> DATA ENTRIES
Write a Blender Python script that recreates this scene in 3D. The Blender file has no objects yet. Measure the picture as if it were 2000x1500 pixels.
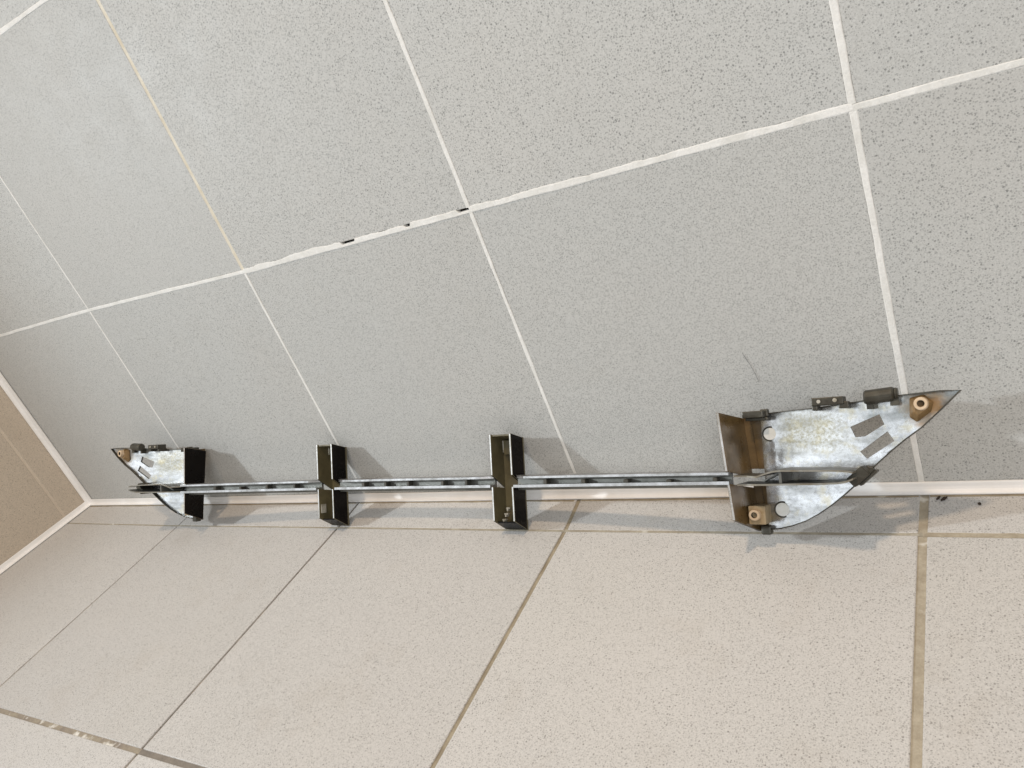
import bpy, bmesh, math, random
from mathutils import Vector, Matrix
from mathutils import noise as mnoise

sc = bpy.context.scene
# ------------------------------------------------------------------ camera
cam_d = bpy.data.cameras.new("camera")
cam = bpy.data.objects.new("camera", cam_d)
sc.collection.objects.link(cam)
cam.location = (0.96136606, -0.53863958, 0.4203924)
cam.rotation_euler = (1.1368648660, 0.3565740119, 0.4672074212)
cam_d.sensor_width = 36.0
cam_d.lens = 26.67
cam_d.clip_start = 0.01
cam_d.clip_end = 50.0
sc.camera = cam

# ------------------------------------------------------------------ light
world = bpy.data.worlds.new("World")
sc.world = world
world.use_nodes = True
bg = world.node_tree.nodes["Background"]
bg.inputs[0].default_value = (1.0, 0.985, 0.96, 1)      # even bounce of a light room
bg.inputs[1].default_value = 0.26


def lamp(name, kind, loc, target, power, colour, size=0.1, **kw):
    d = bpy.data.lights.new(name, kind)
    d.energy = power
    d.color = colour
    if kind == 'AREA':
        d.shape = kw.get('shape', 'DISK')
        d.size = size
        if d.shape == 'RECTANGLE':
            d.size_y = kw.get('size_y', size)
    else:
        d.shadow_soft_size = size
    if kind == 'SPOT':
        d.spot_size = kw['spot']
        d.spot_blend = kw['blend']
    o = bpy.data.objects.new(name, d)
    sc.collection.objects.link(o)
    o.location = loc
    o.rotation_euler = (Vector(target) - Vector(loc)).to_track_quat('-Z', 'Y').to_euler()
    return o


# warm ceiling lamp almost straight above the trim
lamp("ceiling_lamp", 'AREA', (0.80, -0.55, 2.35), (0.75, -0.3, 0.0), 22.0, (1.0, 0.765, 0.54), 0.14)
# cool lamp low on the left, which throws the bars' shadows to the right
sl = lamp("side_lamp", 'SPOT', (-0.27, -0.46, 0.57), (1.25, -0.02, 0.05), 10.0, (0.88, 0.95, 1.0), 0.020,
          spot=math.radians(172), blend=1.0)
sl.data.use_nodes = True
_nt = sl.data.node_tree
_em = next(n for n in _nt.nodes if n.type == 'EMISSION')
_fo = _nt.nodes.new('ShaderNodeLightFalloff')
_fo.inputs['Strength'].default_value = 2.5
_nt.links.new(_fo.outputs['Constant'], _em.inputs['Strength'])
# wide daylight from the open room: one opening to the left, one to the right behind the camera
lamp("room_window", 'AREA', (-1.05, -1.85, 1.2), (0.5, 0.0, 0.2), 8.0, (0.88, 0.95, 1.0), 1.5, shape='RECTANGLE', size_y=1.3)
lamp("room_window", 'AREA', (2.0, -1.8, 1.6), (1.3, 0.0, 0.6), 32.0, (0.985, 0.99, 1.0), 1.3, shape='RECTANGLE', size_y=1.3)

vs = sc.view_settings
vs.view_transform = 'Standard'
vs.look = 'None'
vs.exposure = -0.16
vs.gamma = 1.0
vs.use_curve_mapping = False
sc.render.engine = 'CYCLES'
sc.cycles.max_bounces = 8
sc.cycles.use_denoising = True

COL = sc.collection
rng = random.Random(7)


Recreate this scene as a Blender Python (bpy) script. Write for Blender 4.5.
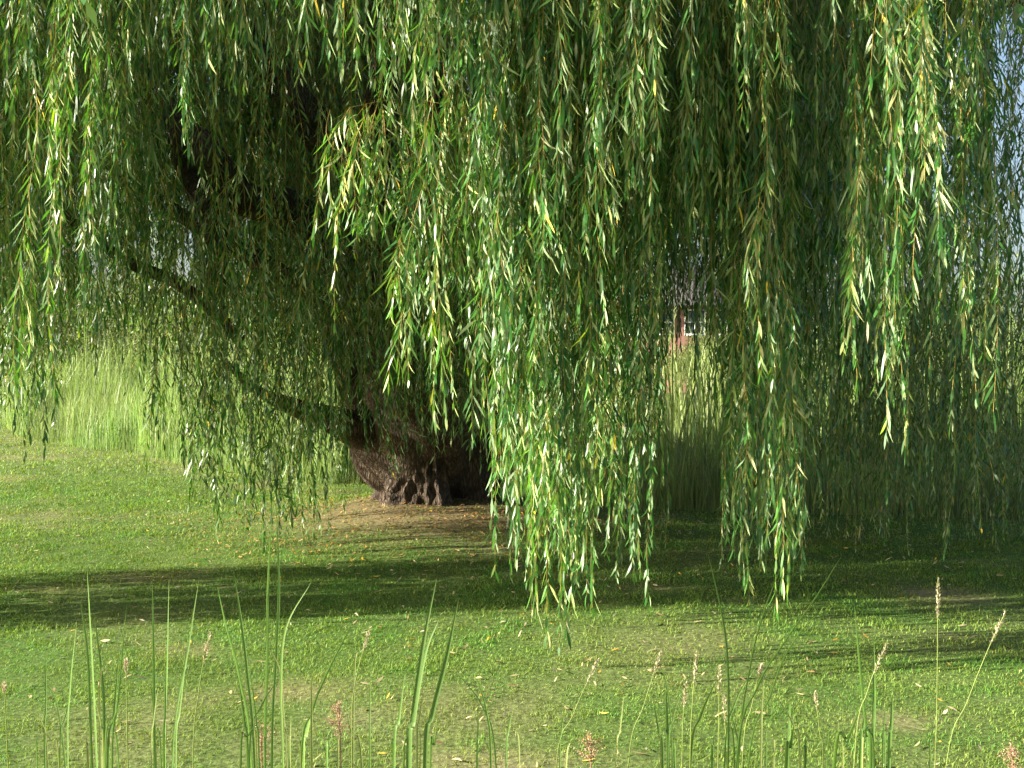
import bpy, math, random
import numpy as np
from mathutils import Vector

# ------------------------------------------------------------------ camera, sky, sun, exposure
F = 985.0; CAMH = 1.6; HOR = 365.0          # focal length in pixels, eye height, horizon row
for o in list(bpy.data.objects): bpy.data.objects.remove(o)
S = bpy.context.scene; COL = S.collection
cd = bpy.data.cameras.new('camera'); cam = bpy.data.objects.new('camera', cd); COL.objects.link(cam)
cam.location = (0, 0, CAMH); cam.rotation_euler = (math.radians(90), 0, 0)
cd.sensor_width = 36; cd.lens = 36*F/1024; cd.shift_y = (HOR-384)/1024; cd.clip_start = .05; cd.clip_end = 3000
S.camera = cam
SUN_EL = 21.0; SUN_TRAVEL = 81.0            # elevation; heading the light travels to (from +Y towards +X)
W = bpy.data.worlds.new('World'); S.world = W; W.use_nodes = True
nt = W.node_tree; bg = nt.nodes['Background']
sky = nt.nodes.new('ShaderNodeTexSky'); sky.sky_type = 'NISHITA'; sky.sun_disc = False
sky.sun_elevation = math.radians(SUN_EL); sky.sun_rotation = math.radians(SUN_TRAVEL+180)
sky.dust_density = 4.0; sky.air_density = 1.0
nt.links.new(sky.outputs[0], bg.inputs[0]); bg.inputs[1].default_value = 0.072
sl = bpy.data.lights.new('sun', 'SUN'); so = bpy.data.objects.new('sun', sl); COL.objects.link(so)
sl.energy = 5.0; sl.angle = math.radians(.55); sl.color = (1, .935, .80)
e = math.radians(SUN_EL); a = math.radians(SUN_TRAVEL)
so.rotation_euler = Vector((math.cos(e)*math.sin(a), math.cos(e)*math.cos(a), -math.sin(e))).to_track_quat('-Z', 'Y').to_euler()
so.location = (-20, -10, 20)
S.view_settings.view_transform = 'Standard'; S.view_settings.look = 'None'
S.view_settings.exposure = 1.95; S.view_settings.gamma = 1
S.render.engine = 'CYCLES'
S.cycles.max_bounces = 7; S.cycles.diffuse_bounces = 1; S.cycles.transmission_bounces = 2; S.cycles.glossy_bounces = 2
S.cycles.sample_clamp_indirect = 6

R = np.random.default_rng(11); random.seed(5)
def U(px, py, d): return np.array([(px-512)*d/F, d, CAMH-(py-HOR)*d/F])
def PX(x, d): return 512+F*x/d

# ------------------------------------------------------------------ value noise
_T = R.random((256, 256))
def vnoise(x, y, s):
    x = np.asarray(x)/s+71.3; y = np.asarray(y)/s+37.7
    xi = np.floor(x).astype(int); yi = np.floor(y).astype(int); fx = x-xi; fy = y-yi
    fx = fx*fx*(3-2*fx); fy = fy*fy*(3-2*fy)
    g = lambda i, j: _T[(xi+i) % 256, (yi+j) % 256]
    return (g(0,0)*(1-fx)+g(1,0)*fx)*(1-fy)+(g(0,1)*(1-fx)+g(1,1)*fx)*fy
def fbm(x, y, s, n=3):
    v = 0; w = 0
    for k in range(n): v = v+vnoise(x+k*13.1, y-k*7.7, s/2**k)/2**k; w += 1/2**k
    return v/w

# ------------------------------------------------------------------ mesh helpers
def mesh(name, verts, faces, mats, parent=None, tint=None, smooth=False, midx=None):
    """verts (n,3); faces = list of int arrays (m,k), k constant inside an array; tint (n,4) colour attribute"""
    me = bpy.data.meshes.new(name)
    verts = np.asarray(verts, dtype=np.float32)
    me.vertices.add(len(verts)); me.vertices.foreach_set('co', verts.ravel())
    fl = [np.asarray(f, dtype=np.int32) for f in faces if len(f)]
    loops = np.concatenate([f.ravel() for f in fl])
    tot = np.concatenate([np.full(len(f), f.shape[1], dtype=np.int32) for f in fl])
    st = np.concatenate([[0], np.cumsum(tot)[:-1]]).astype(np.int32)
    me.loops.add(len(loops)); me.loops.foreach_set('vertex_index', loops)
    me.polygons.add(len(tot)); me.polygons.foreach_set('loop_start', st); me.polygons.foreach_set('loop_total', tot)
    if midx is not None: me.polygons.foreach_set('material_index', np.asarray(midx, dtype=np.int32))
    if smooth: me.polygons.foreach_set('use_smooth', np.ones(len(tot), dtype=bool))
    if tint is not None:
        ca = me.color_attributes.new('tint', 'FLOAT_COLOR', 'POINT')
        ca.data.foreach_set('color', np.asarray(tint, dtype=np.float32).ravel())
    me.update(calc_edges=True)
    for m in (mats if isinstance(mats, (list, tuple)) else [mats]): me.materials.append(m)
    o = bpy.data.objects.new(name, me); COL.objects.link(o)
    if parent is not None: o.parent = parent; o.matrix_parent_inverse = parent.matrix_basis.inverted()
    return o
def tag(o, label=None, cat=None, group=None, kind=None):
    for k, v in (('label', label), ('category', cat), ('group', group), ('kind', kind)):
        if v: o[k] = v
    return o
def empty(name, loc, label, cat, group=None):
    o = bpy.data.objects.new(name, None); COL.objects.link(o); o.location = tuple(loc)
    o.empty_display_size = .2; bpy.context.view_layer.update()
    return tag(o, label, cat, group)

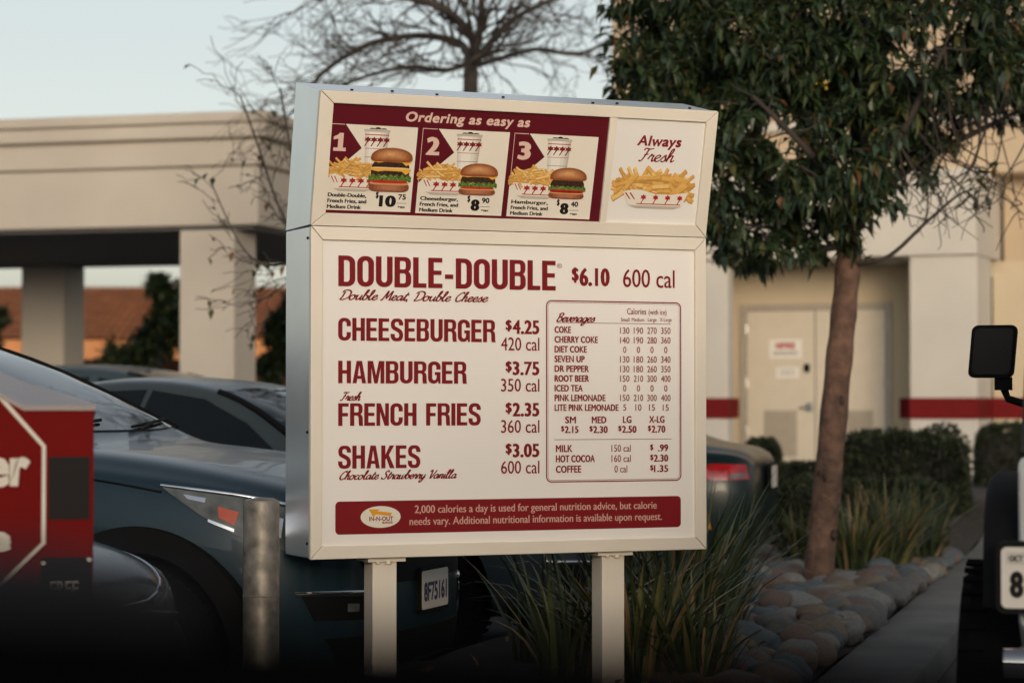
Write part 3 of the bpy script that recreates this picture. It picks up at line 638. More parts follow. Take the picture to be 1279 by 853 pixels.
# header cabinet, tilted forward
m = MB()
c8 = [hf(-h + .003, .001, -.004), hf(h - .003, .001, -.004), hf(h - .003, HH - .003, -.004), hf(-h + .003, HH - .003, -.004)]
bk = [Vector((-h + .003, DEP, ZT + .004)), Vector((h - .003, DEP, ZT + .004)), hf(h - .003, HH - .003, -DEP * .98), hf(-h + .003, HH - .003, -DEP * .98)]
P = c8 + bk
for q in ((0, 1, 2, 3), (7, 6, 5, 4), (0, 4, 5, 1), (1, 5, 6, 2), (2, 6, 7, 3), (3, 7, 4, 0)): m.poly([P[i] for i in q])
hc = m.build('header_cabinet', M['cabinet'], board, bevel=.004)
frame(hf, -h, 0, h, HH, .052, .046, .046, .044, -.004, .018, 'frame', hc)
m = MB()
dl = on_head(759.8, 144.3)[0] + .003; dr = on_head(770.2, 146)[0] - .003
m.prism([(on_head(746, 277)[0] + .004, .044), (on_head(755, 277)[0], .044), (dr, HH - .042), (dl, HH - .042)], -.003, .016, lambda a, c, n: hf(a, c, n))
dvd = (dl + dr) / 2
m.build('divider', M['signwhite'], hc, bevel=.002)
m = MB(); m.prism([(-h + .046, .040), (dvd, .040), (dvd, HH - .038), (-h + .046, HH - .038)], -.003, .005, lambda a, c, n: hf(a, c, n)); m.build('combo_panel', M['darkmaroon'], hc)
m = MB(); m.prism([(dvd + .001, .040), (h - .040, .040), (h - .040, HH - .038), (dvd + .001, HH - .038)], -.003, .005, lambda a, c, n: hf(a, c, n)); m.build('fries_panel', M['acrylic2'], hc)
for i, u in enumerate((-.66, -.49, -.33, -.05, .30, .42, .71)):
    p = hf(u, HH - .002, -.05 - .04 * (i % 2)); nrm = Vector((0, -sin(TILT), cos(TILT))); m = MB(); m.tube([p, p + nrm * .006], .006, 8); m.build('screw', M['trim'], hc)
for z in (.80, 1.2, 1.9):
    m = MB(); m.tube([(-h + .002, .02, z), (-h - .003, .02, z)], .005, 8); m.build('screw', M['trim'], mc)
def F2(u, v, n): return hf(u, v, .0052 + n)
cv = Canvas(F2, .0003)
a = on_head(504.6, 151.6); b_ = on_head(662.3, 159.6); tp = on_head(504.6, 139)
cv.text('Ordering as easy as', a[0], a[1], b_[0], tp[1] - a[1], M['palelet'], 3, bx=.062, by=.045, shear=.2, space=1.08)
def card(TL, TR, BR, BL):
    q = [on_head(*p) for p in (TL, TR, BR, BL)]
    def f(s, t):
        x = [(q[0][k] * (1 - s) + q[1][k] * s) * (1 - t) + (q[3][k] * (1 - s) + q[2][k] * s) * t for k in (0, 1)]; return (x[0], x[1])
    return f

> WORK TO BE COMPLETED
From the opening line of the listing above through the line bearing "from mathutils import noise as mnoise", repeat each line exactly. Drop every picture.

> TASK OUTPUT
Write a Blender Python script that recreates this scene in 3D. The Blender file has no objects yet. Measure the picture as if it were 2000x1500 pixels.
import bpy, bmesh, math, random
from mathutils import Vector, Matrix
from mathutils import noise as mnoise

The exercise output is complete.